Aim of the exercise: In the entries below, find the line containing "Build this scene" and the line containing "COL = SC.collection". Copy those two lines and everything between them exactly, without the pictures.

Items:
•••••

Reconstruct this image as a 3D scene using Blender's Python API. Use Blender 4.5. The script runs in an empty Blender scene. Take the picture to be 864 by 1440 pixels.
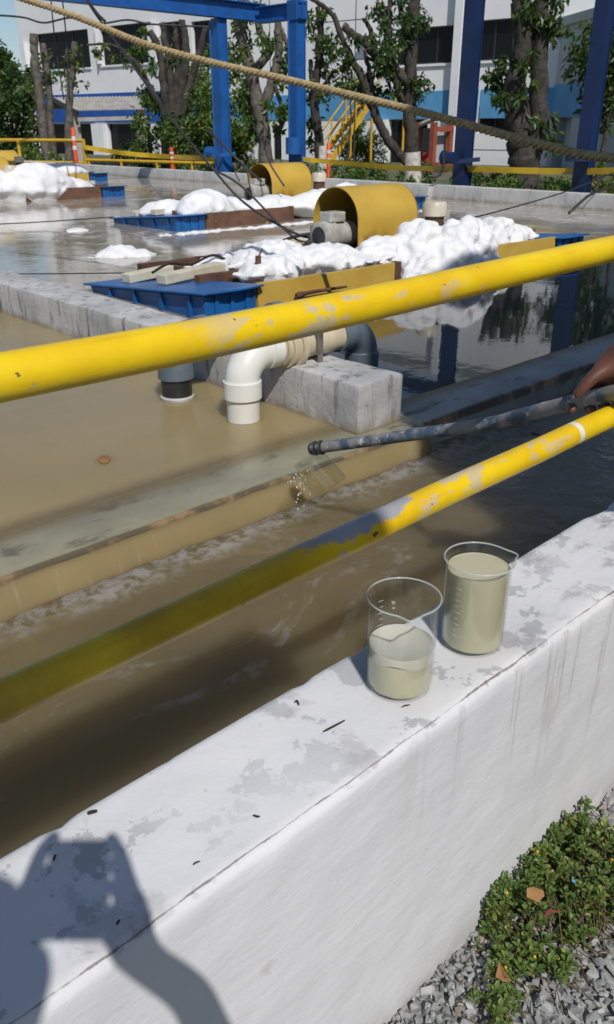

•••••

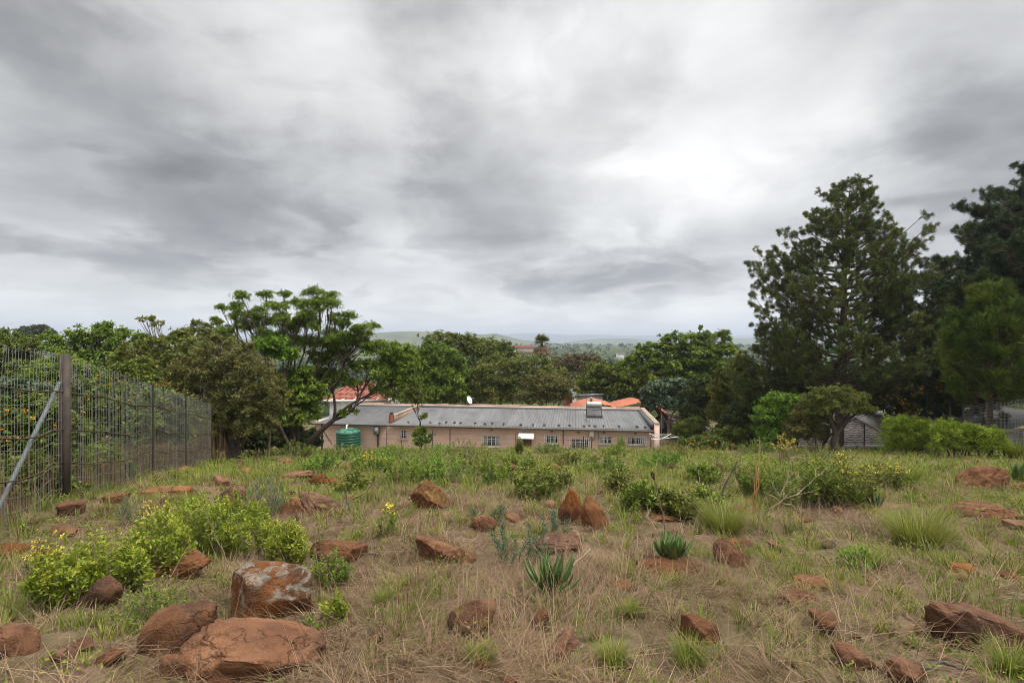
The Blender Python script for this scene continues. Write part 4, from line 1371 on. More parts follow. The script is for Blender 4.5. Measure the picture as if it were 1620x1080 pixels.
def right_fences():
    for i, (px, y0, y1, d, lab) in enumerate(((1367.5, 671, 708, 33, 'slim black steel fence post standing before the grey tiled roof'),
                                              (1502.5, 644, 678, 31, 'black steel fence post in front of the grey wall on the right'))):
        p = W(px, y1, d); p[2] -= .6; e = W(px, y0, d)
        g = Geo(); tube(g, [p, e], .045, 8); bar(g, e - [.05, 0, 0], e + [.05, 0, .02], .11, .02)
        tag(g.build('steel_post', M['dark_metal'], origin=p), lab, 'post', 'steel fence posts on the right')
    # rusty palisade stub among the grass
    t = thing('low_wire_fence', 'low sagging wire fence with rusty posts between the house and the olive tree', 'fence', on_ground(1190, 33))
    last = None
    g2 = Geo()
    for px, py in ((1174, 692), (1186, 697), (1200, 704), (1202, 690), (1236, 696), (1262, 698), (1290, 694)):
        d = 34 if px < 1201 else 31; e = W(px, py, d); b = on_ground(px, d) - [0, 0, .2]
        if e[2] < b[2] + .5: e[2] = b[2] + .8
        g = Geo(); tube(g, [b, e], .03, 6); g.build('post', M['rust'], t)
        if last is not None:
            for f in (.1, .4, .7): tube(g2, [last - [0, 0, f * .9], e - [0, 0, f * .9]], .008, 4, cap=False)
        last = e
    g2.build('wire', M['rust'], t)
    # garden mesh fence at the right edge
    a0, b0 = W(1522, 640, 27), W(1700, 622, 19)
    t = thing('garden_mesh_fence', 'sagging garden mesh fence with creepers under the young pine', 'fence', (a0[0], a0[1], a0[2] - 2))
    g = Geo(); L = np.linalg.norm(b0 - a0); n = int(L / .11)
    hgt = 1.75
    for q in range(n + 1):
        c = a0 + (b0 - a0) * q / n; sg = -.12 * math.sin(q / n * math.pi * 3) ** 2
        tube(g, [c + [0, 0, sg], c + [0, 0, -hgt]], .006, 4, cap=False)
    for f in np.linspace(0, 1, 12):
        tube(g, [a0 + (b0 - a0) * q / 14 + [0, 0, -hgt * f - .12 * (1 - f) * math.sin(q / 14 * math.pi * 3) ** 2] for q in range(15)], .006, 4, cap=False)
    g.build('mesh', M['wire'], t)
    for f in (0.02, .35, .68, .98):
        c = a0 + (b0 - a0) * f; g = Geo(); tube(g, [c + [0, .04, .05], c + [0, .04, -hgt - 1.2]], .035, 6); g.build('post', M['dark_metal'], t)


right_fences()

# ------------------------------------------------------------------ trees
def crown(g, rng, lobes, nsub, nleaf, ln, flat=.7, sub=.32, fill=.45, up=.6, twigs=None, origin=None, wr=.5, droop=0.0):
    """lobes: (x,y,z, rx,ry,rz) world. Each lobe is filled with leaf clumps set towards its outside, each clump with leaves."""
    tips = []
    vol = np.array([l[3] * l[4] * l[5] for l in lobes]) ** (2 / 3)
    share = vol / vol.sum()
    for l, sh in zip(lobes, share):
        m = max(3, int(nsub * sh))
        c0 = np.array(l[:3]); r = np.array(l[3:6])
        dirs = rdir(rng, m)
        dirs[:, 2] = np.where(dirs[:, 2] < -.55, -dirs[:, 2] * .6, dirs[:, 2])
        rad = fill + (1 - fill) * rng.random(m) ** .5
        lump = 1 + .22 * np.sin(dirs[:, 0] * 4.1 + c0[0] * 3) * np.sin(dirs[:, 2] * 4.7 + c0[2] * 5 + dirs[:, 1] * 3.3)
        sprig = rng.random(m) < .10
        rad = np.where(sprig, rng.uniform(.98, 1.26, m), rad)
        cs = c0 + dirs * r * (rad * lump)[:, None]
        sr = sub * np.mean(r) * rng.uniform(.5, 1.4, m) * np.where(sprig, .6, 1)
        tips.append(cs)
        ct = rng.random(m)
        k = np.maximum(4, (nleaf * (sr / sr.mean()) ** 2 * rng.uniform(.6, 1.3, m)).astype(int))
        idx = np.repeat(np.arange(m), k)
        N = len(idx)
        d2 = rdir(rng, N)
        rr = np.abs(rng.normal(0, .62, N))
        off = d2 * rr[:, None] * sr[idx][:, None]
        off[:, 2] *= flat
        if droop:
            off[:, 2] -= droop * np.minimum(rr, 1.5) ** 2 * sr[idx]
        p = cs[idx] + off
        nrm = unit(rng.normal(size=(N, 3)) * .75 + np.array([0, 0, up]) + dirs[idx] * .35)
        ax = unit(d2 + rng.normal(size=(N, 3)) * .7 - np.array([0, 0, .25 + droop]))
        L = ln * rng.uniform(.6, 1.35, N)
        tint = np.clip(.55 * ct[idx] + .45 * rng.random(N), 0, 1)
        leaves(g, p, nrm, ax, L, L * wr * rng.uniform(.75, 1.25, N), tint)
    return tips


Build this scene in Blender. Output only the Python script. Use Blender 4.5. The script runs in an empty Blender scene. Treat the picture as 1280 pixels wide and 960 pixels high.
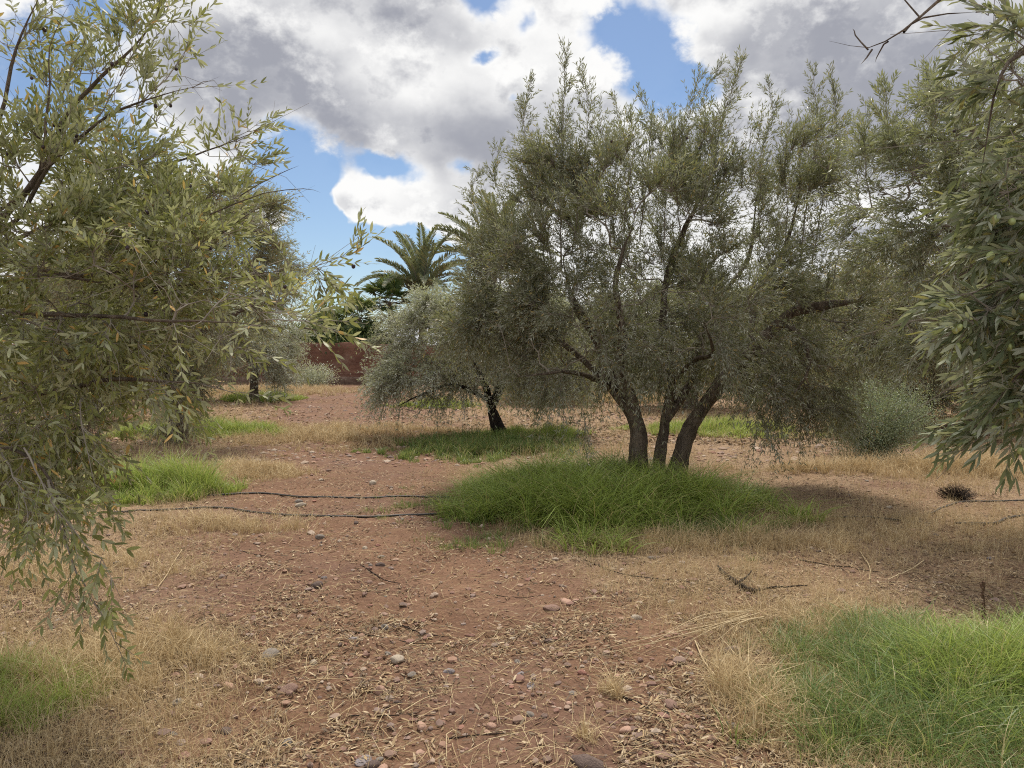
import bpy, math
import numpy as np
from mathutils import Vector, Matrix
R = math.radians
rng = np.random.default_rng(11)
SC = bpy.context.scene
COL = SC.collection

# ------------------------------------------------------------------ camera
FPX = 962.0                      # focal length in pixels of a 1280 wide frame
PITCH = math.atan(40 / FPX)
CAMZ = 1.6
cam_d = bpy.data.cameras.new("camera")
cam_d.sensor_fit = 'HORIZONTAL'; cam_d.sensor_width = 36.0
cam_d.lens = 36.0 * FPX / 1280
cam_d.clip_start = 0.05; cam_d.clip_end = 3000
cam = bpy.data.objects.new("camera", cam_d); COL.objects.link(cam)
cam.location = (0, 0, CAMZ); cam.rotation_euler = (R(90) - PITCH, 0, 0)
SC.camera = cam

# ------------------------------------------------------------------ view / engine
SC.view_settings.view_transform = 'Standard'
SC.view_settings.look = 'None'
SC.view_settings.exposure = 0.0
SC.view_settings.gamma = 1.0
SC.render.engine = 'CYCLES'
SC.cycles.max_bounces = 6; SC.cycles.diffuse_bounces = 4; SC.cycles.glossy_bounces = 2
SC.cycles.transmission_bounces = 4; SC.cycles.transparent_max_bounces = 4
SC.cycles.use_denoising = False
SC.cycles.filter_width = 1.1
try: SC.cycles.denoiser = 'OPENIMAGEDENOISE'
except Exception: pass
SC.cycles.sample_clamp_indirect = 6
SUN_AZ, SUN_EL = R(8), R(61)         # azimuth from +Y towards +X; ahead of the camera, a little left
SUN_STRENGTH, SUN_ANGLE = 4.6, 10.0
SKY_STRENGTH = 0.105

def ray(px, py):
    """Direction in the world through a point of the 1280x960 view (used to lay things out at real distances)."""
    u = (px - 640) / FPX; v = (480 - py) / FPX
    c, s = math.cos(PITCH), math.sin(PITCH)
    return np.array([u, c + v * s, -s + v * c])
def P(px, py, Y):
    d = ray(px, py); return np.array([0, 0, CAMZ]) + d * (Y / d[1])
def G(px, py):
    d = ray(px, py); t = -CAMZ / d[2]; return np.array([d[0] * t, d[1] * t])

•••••

Response:
Build this scene in Blender. Output only the Python script. Use Blender 4.5. The script runs in an empty Blender scene. Treat the picture as 1280 pixels wide and 960 pixels high.
import bpy, math
import numpy as np
from mathutils import Vector, Matrix
R = math.radians
rng = np.random.default_rng(11)
SC = bpy.context.scene
COL = SC.collection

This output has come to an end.